▸ Aim: Every record below is to be retyped exactly.

▸ Exercise materials:
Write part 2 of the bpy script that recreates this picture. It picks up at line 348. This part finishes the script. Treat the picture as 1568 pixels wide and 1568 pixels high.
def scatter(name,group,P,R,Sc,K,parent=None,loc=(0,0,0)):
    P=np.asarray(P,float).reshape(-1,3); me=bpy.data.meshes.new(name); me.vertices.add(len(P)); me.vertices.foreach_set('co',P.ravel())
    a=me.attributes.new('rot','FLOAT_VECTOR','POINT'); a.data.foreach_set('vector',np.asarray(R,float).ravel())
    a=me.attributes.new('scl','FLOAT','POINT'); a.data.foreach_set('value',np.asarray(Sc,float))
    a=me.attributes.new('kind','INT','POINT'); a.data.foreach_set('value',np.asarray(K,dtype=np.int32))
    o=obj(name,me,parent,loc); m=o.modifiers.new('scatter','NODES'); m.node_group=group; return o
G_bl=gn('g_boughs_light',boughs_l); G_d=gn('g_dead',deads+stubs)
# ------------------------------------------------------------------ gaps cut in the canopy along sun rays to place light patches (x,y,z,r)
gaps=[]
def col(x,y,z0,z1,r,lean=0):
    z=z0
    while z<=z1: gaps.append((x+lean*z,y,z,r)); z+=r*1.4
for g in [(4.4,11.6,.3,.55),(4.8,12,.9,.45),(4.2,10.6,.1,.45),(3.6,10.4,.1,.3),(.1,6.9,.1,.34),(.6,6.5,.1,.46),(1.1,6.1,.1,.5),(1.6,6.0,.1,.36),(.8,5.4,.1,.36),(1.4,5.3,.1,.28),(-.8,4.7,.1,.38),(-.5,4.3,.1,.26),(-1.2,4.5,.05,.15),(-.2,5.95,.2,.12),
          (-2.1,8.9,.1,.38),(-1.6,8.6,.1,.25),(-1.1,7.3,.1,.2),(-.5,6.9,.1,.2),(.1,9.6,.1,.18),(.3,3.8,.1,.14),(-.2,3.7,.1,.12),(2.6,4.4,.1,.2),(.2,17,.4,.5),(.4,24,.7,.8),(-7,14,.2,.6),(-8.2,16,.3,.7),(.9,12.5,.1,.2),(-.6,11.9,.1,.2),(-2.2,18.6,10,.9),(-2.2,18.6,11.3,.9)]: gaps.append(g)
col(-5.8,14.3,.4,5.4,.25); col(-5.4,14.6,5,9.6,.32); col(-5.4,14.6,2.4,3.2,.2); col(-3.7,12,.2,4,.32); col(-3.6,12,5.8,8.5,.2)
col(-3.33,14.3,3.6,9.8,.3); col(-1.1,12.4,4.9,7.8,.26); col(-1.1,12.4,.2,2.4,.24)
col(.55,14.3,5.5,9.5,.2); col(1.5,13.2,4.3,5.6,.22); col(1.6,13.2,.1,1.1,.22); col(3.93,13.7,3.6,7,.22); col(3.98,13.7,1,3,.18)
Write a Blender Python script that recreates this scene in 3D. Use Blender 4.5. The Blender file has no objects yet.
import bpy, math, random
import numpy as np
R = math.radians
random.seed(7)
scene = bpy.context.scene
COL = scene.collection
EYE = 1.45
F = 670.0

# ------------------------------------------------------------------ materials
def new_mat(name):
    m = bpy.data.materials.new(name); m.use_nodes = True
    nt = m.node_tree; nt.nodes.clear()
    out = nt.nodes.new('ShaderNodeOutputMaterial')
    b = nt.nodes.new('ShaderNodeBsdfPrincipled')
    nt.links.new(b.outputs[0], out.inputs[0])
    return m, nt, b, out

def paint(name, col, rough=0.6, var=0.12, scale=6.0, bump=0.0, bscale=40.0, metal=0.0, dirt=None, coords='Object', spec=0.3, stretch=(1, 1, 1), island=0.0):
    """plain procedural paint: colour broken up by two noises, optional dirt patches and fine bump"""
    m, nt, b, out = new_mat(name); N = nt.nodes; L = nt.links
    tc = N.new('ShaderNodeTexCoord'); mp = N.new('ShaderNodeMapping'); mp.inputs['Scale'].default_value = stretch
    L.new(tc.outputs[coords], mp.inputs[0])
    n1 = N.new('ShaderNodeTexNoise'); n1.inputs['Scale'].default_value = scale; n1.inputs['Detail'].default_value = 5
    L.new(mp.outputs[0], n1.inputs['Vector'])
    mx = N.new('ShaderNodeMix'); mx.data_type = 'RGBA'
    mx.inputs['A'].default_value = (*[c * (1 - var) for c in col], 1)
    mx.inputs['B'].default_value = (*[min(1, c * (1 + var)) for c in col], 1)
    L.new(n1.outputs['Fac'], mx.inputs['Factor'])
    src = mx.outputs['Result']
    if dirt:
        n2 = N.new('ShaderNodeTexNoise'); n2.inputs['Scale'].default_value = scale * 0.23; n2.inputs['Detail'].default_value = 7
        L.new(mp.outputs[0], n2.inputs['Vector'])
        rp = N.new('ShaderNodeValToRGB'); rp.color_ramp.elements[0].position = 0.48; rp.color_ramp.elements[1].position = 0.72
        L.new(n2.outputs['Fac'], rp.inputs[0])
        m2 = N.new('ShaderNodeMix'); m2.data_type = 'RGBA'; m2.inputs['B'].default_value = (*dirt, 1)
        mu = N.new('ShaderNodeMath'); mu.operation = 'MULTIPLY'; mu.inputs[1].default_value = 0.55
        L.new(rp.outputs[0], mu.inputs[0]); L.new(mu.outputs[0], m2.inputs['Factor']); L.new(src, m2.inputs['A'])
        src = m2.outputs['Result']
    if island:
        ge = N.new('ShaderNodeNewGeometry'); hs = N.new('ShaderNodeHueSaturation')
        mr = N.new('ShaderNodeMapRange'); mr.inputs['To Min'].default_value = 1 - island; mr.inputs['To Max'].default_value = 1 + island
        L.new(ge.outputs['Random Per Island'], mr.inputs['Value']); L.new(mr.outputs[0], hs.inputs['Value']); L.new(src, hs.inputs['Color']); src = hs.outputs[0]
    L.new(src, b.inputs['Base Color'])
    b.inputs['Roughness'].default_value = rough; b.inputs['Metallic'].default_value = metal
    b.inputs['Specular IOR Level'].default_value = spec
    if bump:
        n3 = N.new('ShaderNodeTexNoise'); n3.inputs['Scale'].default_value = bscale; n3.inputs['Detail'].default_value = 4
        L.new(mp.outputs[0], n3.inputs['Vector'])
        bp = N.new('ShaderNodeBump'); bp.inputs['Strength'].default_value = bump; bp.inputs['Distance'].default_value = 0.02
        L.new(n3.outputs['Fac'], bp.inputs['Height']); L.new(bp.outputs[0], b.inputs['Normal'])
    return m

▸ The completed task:
Write part 2 of the bpy script that recreates this picture. It picks up at line 348. This part finishes the script. Treat the picture as 1568 pixels wide and 1568 pixels high.
def scatter(name,group,P,R,Sc,K,parent=None,loc=(0,0,0)):
    P=np.asarray(P,float).reshape(-1,3); me=bpy.data.meshes.new(name); me.vertices.add(len(P)); me.vertices.foreach_set('co',P.ravel())
    a=me.attributes.new('rot','FLOAT_VECTOR','POINT'); a.data.foreach_set('vector',np.asarray(R,float).ravel())
    a=me.attributes.new('scl','FLOAT','POINT'); a.data.foreach_set('value',np.asarray(Sc,float))
    a=me.attributes.new('kind','INT','POINT'); a.data.foreach_set('value',np.asarray(K,dtype=np.int32))
    o=obj(name,me,parent,loc); m=o.modifiers.new('scatter','NODES'); m.node_group=group; return o
G_bl=gn('g_boughs_light',boughs_l); G_d=gn('g_dead',deads+stubs)
# ------------------------------------------------------------------ gaps cut in the canopy along sun rays to place light patches (x,y,z,r)
gaps=[]
def col(x,y,z0,z1,r,lean=0):
    z=z0
    while z<=z1: gaps.append((x+lean*z,y,z,r)); z+=r*1.4
for g in [(4.4,11.6,.3,.55),(4.8,12,.9,.45),(4.2,10.6,.1,.45),(3.6,10.4,.1,.3),(.1,6.9,.1,.34),(.6,6.5,.1,.46),(1.1,6.1,.1,.5),(1.6,6.0,.1,.36),(.8,5.4,.1,.36),(1.4,5.3,.1,.28),(-.8,4.7,.1,.38),(-.5,4.3,.1,.26),(-1.2,4.5,.05,.15),(-.2,5.95,.2,.12),
          (-2.1,8.9,.1,.38),(-1.6,8.6,.1,.25),(-1.1,7.3,.1,.2),(-.5,6.9,.1,.2),(.1,9.6,.1,.18),(.3,3.8,.1,.14),(-.2,3.7,.1,.12),(2.6,4.4,.1,.2),(.2,17,.4,.5),(.4,24,.7,.8),(-7,14,.2,.6),(-8.2,16,.3,.7),(.9,12.5,.1,.2),(-.6,11.9,.1,.2),(-2.2,18.6,10,.9),(-2.2,18.6,11.3,.9)]: gaps.append(g)
col(-5.8,14.3,.4,5.4,.25); col(-5.4,14.6,5,9.6,.32); col(-5.4,14.6,2.4,3.2,.2); col(-3.7,12,.2,4,.32); col(-3.6,12,5.8,8.5,.2)
col(-3.33,14.3,3.6,9.8,.3); col(-1.1,12.4,4.9,7.8,.26); col(-1.1,12.4,.2,2.4,.24)
col(.55,14.3,5.5,9.5,.2); col(1.5,13.2,4.3,5.6,.22); col(1.6,13.2,.1,1.1,.22); col(3.93,13.7,3.6,7,.22); col(3.98,13.7,1,3,.18)
Write a Blender Python script that recreates this scene in 3D. Use Blender 4.5. The Blender file has no objects yet.
import bpy, math, random
import numpy as np
R = math.radians
random.seed(7)
scene = bpy.context.scene
COL = scene.collection
EYE = 1.45
F = 670.0

# ------------------------------------------------------------------ materials
def new_mat(name):
    m = bpy.data.materials.new(name); m.use_nodes = True
    nt = m.node_tree; nt.nodes.clear()
    out = nt.nodes.new('ShaderNodeOutputMaterial')
    b = nt.nodes.new('ShaderNodeBsdfPrincipled')
    nt.links.new(b.outputs[0], out.inputs[0])
    return m, nt, b, out

def paint(name, col, rough=0.6, var=0.12, scale=6.0, bump=0.0, bscale=40.0, metal=0.0, dirt=None, coords='Object', spec=0.3, stretch=(1, 1, 1), island=0.0):
    """plain procedural paint: colour broken up by two noises, optional dirt patches and fine bump"""
    m, nt, b, out = new_mat(name); N = nt.nodes; L = nt.links
    tc = N.new('ShaderNodeTexCoord'); mp = N.new('ShaderNodeMapping'); mp.inputs['Scale'].default_value = stretch
    L.new(tc.outputs[coords], mp.inputs[0])
    n1 = N.new('ShaderNodeTexNoise'); n1.inputs['Scale'].default_value = scale; n1.inputs['Detail'].default_value = 5
    L.new(mp.outputs[0], n1.inputs['Vector'])
    mx = N.new('ShaderNodeMix'); mx.data_type = 'RGBA'
    mx.inputs['A'].default_value = (*[c * (1 - var) for c in col], 1)
    mx.inputs['B'].default_value = (*[min(1, c * (1 + var)) for c in col], 1)
    L.new(n1.outputs['Fac'], mx.inputs['Factor'])
    src = mx.outputs['Result']
    if dirt:
        n2 = N.new('ShaderNodeTexNoise'); n2.inputs['Scale'].default_value = scale * 0.23; n2.inputs['Detail'].default_value = 7
        L.new(mp.outputs[0], n2.inputs['Vector'])
        rp = N.new('ShaderNodeValToRGB'); rp.color_ramp.elements[0].position = 0.48; rp.color_ramp.elements[1].position = 0.72
        L.new(n2.outputs['Fac'], rp.inputs[0])
        m2 = N.new('ShaderNodeMix'); m2.data_type = 'RGBA'; m2.inputs['B'].default_value = (*dirt, 1)
        mu = N.new('ShaderNodeMath'); mu.operation = 'MULTIPLY'; mu.inputs[1].default_value = 0.55
        L.new(rp.outputs[0], mu.inputs[0]); L.new(mu.outputs[0], m2.inputs['Factor']); L.new(src, m2.inputs['A'])
        src = m2.outputs['Result']
    if island:
        ge = N.new('ShaderNodeNewGeometry'); hs = N.new('ShaderNodeHueSaturation')
        mr = N.new('ShaderNodeMapRange'); mr.inputs['To Min'].default_value = 1 - island; mr.inputs['To Max'].default_value = 1 + island
        L.new(ge.outputs['Random Per Island'], mr.inputs['Value']); L.new(mr.outputs[0], hs.inputs['Value']); L.new(src, hs.inputs['Color']); src = hs.outputs[0]
    L.new(src, b.inputs['Base Color'])
    b.inputs['Roughness'].default_value = rough; b.inputs['Metallic'].default_value = metal
    b.inputs['Specular IOR Level'].default_value = spec
    if bump:
        n3 = N.new('ShaderNodeTexNoise'); n3.inputs['Scale'].default_value = bscale; n3.inputs['Detail'].default_value = 4
        L.new(mp.outputs[0], n3.inputs['Vector'])
        bp = N.new('ShaderNodeBump'); bp.inputs['Strength'].default_value = bump; bp.inputs['Distance'].default_value = 0.02
        L.new(n3.outputs['Fac'], bp.inputs['Height']); L.new(bp.outputs[0], b.inputs['Normal'])
    return m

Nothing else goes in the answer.